Strafen gegen oppositionelle TV-Sender wegen Erdbeben-Berichten

Die für Radio, Fernsehen und Internet zuständige türkische Aufsichtsbehörde RTÜK hat Strafen gegen drei oppositionelle Fernsehsender wegen ihrer kritischen Berichterstattung nach dem schweren Erdbeben verhängt.

Die für Medienkontrolle zuständige türkische Behörde RTÜK hat Strafen gegen drei Fernsehsender wegen ihrer kritischen Berichterstattung nach dem schweren Erdbeben vom 6. Februar verhängt. Aufgrund ihrer Berichte und Kommentare über Mängel bei der Reaktion der Regierung auf das Erdbeben müssen Halk TV, Tele 1 und Fox Geldstrafen zahlen und Sendungen vorübergehend aussetzen. Die Sanktionen machte Ilhan Taşçı, von der Oppositionspartei CHP entsandtes Mitglied des Rundfunkregulierers, über Twitter öffentlich.

Die drei Sender sind bekannt für ihre kritische Berichterstattung über den türkischen Regimechef Recep Tayyip Erdogan und seine AKP und haben seit den verheerenden Erdbeben täglich unbequeme Wahrheiten über den staatlichen Umgang mit der Katastrophe ausgesprochen: Die Blockierung von Hilfsgütern im Erdbebengebiet - insbesondere in Regionen mit hohem alevitischen, arabisch-alawitischen und kurdischem Bevölkerungsanteil, wo die Oppositionsparteien viel Unterstützung erfahren - , die Deklarierung fremder Hilfsmittel und Dienstleistungen als eigene, durch „Sicherheitskräfte“ gelynchte und gefolterte Freiwillige, die man angeblich für Plünderer hält.
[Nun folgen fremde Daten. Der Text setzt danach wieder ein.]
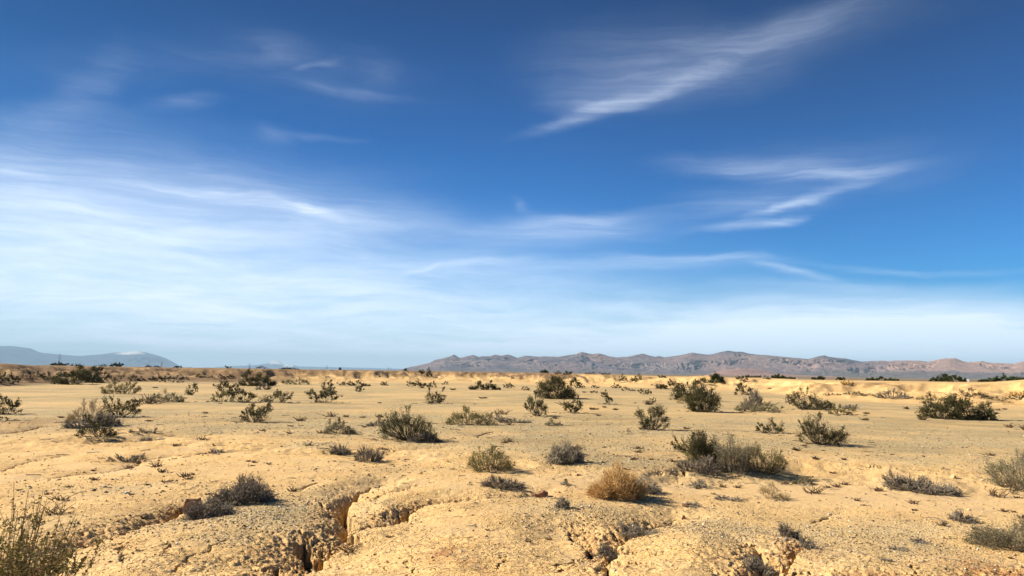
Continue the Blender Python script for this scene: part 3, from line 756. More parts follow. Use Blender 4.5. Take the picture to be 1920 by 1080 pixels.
    P[:, 2] = np.maximum(P[:, 2], .01)
    lv, lf_ = rhombs(P, L, rng, asp, .3)
    return (np.vstack([sv, tv]), np.vstack([sf, tf + len(sv)])), (lv, lf_), lm, sm

def zat(x, y): return float(full(np.array([x]), np.array([y]))[0])
FEET = []
PN = {'C': 'creosote_bush', 'K': 'creosote_bush', 'S': 'saltbush', 'Y': 'dry_shrub', 'V': 'desert_shrub', 'O': 'dry_shrub', 'D': 'dead_shrub', 'E': 'dead_shrub', 'B': 'dry_shrub', 'T': 'desert_tree'}
PC = {'C': 'bush', 'K': 'bush', 'S': 'bush', 'Y': 'shrub', 'V': 'shrub', 'O': 'shrub', 'D': 'dead shrub', 'E': 'dead shrub', 'B': 'shrub', 'T': 'tree'}
GR = {'C': 'creosote bushes on the plain', 'K': 'creosote bushes on the plain', 'S': 'grey green bushes on the plain', 'Y': 'dry shrubs on the plain', 'V': 'dry shrubs on the plain',
      'O': 'dry shrubs on the plain', 'B': 'dry shrubs on the plain', 'D': 'dead twiggy shrubs on the ground', 'E': 'dead twiggy shrubs on the ground', 'T': 'trees along the far edge of the plain'}
PROF = {'d': [.35, .8, 1, .95, .75, .3], 'v': [.7, .9, 1, .85, .95, .6], 'l': [.4, .9, 1, .7, .5, .3], 'r': [.3, .5, .7, 1, .9, .4], 'm': [.5, .9, .6, 1, .7, .5], 'f': [.7, 1, .9, 1, .95, .7], 't': [.2, .6, 1, 1, .6, .2]}
def grow(row, seed):
    f = row.split('|')
    kind = f[0]; x0, x1, yt, yb = [float(v) for v in f[1].split(',')]
    prof = PROF[f[2]] if f[2] in PROF else [float(v) for v in f[2].split(',')]
    root = float(f[3] or 0); label = f[4]
    dist = float(f[5]) if len(f) > 5 and f[5] else None
    cx = (x0 + x1) / 2
    rng = np.random.default_rng(seed)
    if dist is None:
        P, ok = hit(cx, yb)
        if not ok[0]: print("no ground under", label); return
        x, y = P[0]
    else:
        d = ray(cx, 700.0); rr_ = np.linspace(dist * .78, dist * 1.3, 60) / math.hypot(d[0], d[1])
        zz = full(d[0] * rr_, d[1] * rr_); k = rr_[int(np.argmax((zz - HC) / rr_))]      # on the rim of the bank
        x, y = d[0] * k, d[1] * k
    r = math.hypot(x, y)
    zg = zat(x, y)
    dt = ray(cx, yt); ztop = HC + r * dt[2] / math.hypot(dt[0], dt[1])
    h = max(ztop - (float(macro(np.array([x]), np.array([y]))[0]) if dist is None else zg), .06 if dist is None else .8)
    w = (x1 - x0) * r / F
    if dist is not None: h = min(h, 1.35 * w)
    # seen from a little above: the foot of the crown lies in front of the stem
    dep = min(w * .8, h * 1.5 + .1)
    kn = kind if kind != 'K' else 'K'
    (sv, sf), (lv, lf_), lm, sm = plant(kn, w, h, dep, prof, root, rng, r / 747.0)
    off = dep * .32
    x, y = x + off * math.sin(math.atan2(x, y)), y + off * math.cos(math.atan2(x, y)) if dist is None else y
    zg = zat(x, y)
    FEET.append((x, y, w))
    name = PN[kind]
    e = bpy.data.objects.new(name, None); e.empty_display_size = .3
    C.objects.link(e); e.location = (x, y, zg - .01); e.rotation_euler = (0, 0, -math.atan2(x, y))
    e['label'] = label; e['category'] = PC[kind]; e['group'] = GR[kind]
    tree = kind == 'T'
    link('trunk' if tree else 'stems', mesh_from('stems', sv, sf), MAT[sm], e)
    if kind != 'D': link('crown' if tree else 'foliage', mesh_from('foliage', lv, lf_), MAT[lm], e)

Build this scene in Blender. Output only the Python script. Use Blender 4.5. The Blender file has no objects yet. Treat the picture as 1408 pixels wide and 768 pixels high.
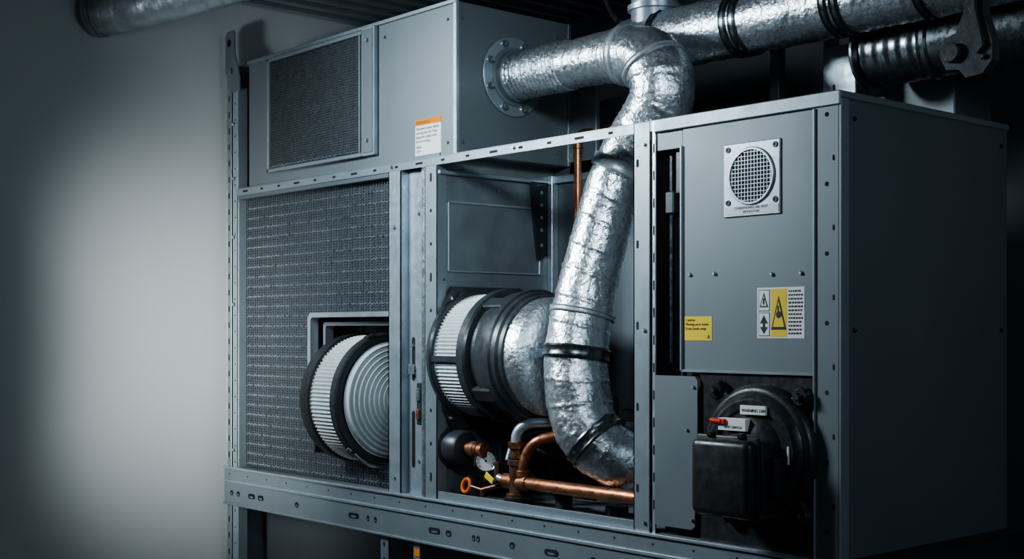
import bpy, bmesh, math, random
from mathutils import Vector, Matrix, noise
random.seed(4)
# ---------------------------------------------------------------- materials
def mat(name, col, metal=0.0, rough=0.5, var=0.15, vscale=6.0, bump=0.0, bscale=60.0, rvar=0.1, stretch=(1,1,1), spec=0.5):
    m=bpy.data.materials.new(name); m.use_nodes=True
    nt=m.node_tree; N=nt.nodes; L=nt.links
    b=N['Principled BSDF']
    b.inputs['Metallic'].default_value=metal
    b.inputs['Roughness'].default_value=rough
    b.inputs['Specular IOR Level'].default_value=spec
    tc=N.new('ShaderNodeTexCoord'); mp=N.new('ShaderNodeMapping'); mp.inputs['Scale'].default_value=stretch
    L.new(tc.outputs['Object'],mp.inputs['Vector'])
    n=N.new('ShaderNodeTexNoise'); n.inputs['Scale'].default_value=vscale; n.inputs['Detail'].default_value=6
    L.new(mp.outputs['Vector'],n.inputs['Vector'])
    r=N.new('ShaderNodeValToRGB')
    r.color_ramp.elements[0].position=0.3; r.color_ramp.elements[1].position=0.7
    r.color_ramp.elements[0].color=(col[0]*(1-var),col[1]*(1-var),col[2]*(1-var),1)
    r.color_ramp.elements[1].color=(min(1,col[0]*(1+var)),min(1,col[1]*(1+var)),min(1,col[2]*(1+var)),1)
    L.new(n.outputs['Fac'],r.inputs['Fac']); L.new(r.outputs['Color'],b.inputs['Base Color'])
    mr=N.new('ShaderNodeMapRange'); mr.inputs['From Min'].default_value=0.3; mr.inputs['From Max'].default_value=0.7
    mr.inputs['To Min'].default_value=max(0.03,rough-rvar); mr.inputs['To Max'].default_value=min(1,rough+rvar)
    n2=N.new('ShaderNodeTexNoise'); n2.inputs['Scale'].default_value=vscale*3.1; n2.inputs['Detail'].default_value=4
    L.new(mp.outputs['Vector'],n2.inputs['Vector'])
    L.new(n2.outputs['Fac'],mr.inputs['Value']); L.new(mr.outputs['Result'],b.inputs['Roughness'])
    if bump>0:
        n3=N.new('ShaderNodeTexNoise'); n3.inputs['Scale'].default_value=bscale; n3.inputs['Detail'].default_value=5
        L.new(mp.outputs['Vector'],n3.inputs['Vector'])
        bp=N.new('ShaderNodeBump'); bp.inputs['Strength'].default_value=bump; bp.inputs['Distance'].default_value=0.004
        L.new(n3.outputs['Fac'],bp.inputs['Height']); L.new(bp.outputs['Normal'],b.inputs['Normal'])
    return m
M={}
M['paint']=mat('grey_painted_steel',(0.178,0.205,0.220),0.25,0.46,0.05,2,0.03,220,0.03)
M['paintdk']=mat('grey_painted_steel_dark',(0.125,0.148,0.163),0.25,0.46,0.06,2,0.03,200,0.03)
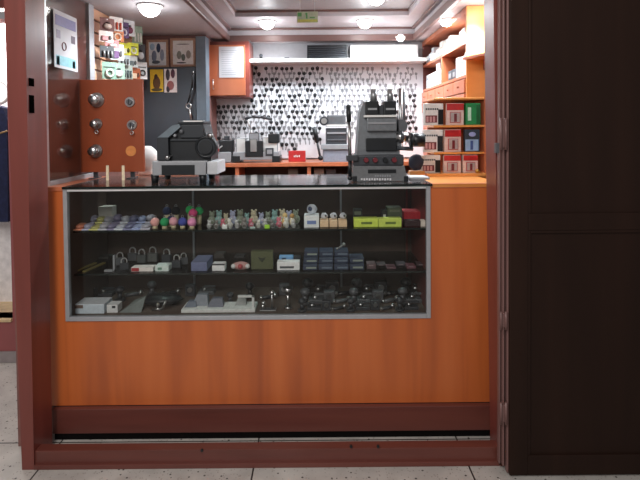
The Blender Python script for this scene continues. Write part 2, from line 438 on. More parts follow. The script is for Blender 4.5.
# slatwall behind it
sw = thing('slatwall_panel', 'pale wooden slatwall on the left wall, covered with hanging packets', 'slatwall', (-1.3, 3.3, 0))
b = MB(); sx = -1.285
zb = 1.3
b.box(XL + .004, sx - .012, DB + .035, 3.69, zb, ZC - .003, W_SLAT)
k = 0; z = zb
while z < ZC - .02:
    b.box(sx - .012, sx, DB + .035, 3.69, z, min(z + .062, ZC - .003), W_SLAT, .003); z += .072
b.box(XL + .004, sx - .013, DB + .035, 3.69, 0, zb, M_BROWN)
b.box(sx - .0125, sx - .0115, DB + .036, 3.689, zb + .003, ZC - .005, cmat((92, 60, 44)))
b.build('slats', sw)
MB().box(XL + .004, sx + .006, DB + .031, DB + .05, zb, ZC - .003, W_CAB).build('edge_strip', sw)

# poster stuck to the glass
def poster_on_x(x):
    def D_of(u): return None
    pa, pb_ = 2.43, 2.665
    def z_at(v, D, u): return P(u, v, D).z
    zt = (z_at(9, pa, 51) + z_at(18, pb_, 77)) / 2; zb_ = (z_at(67, pa, 51) + z_at(72, pb_, 77)) / 2
    o = thing('notice_poster', 'white notice with purple heading stuck on the glass partition', 'poster', (x, (pa + pb_) / 2, zb_))
    b = MB(); b.box(x, x + .002, pa, pb_, zb_, zt, M_PAPER); b.build('sheet', o)
    H = zt - zb_; Wd = pb_ - pa
    def q(a0, a1, h0, h1, m, nm):
        MB().box(x + .0021, x + .0028, pa + a0 * Wd, pa + a1 * Wd, zb_ + h0 * H, zb_ + h1 * H, m).build(nm, o)
    q(.06, .94, .74, .92, cmat((128, 124, 168)), 'heading_band')
    q(.10, .26, .52, .66, cmat((150, 140, 160)), 'picture'); q(.72, .9, .5, .64, cmat((90, 74, 90)), 'picture')
    q(.06, .94, .05, .22, cmat((150, 205, 215)), 'footer_band')
    q(.08, .2, .05, .2, cmat((40, 90, 96)), 'picture'); q(.76, .88, .05, .18, cmat((40, 90, 96)), 'picture')
    b = MB(); b.ring((x + .0035, pa + .4 * Wd, zb_ + .40 * H), .02, .0025, M_MAROON, 'X'); b.build('emblem', o)
poster_on_x(px + .0032)

# ------------------------------------------------------------ board with sample locks
BD = 2.70
bo = thing('lock_display_board', 'orange brown wooden board with round sample locks standing on the left of the counter', 'display board', (P(112, 172, BD).x, BD, ZT))
x0, x1, z0, z1 = rect(80, 79.5, 143.3, 172, BD)
MB().box(x0, x1, BD, BD + .02, z0, z1, W_BOARD, .002).build('board', bo)
for x in (x0 + .07, x1 - .07):
    b = MB(); b.box(x - .012, x + .012, BD + .02, BD + .03, ZT, z0 + .08, M_DKGREY); b.box(x - .012, x + .012, BD - .04, BD + .07, ZT + .0005, ZT + .006, M_DKGREY)
    b.build('support_foot', bo)
def lock(u, v, r, knob=True):
    p = P(u, v, BD); rr = r * BD / F
    b = MB(); b.cyl((p.x, BD, p.z), (p.x, BD - .008, p.z), rr, M_STEEL, rr * .9, 24)
    if knob:
        b.cyl((p.x, BD - .008, p.z), (p.x, BD - .03, p.z), rr * .45, M_STEEL, n=16)
        b.ball((p.x, BD - .042, p.z), rr * .72, M_STEEL, (1, .55, 1), 18)
        b.box(p.x - .0015, p.x + .0015, BD - .066, BD - .05, p.z - rr * .3, p.z + rr * .3, M_DKGREY)
    else:
        b.cyl((p.x, BD - .008, p.z), (p.x, BD - .022, p.z), rr * .6, M_MGREY, rr * .5, 16)
        b.box(p.x - .002, p.x + .002, BD - .026, BD - .022, p.z - rr * .4, p.z + rr * .4, M_BLACK)
    return b
n1 = 'round steel door lock mounted on the wooden board, '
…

Wie hoch die Geldstrafen gegen die Sender ausfallen, ist indes noch nicht bekannt. Laut Taşçı orientierten sie sich am Umsatz der Sender im Januar. Halk TV und Tele 1 müssen zudem eine ihrer täglichen Sendungen fünf Tage lang aussetzen.

„Völlige Schande“

Der Vorsitzende der Türkischen Journalistenvereinigung (TGC), Nazmi Bilgin, kritisierte die Entscheidung als „Straftat“ wegen Missachtung des Rechts der Bevölkerung auf Information. Die Aufsichtsbehörde arbeite wie eine „Zensurbehörde“. Der Chefredakteur von Tele 1, Merdan Yanardag, nannte die Strafen eine „völlige Schande“.

HDP: Pure Willkür der Erdogan-Autokratie

Ähnlich äußerte sich auch die HDP. Es sei eine „skrupellose Entscheidung“, den Aufschrei der Bevölkerung, der sich in der Aussage „Wo ist der Staat?“ vereinigte, durch Sanktionen gegen TV-Sender zu unterdrücken, die das Wort der Betroffenen präsentierten, sagte der für Presse zuständige Abgeordnete Tayip Temel. Das sei pure Willkür der Erdogan-Autokratie. „Mit diesem Beschluss hat RTÜK wieder einmal offen gezeigt, dass es sich um ein Zensur-Gremium handelt, das mehr oder weniger einzig dafür da ist, jegliche Kritik an der Regierung zum Schweigen zu bringen. Was nicht genehm ist, wird abgelehnt. Denn jedes Wort der Betroffenen führt dem Täter sein Scheitern vor Augen.“

Journalismus an der Kette

Von Pressefreiheit ist in der Türkei schon lange nicht mehr die Rede. Mindestens 95 Prozent der Medien befinden sich unter Kontrolle der Regierung oder von Geschäftspartnern und Dutzende Journalist:innen – vor allem Mitglieder der Belegschaft linker und kurdischer Redaktionen – sitzen wegen haarsträubenden Terrorismusvorwürfen im Gefängnis. Mit immer neuen Zermürbungs- und Unterdrückungsinstrumenten wird der Anpassungsdruck auf die verbliebene unabhängige Presse laufend erhöht. Im Oktober war in der Türkei ein Gesetz in Kraft getreten, mit dem die Verbreitung von „Falschnachrichten“ mit bis zu drei Jahren Haft bestraft werden kann. Das Gesetz richtet sich neben Zeitungen, Radio und Fernsehen vor allem gegen Onlinenetzwerke und Onlinemedien. Erdogan strebt in diesem Jahr seine Wiederwahl als Präsident an. Das verheerende Erdbeben mit mehr als 42.000 Toten im Osten des Landes und der Umgang der Regierung damit ist in der Türkei zu einem wichtigen Wahlkampfthema geworden.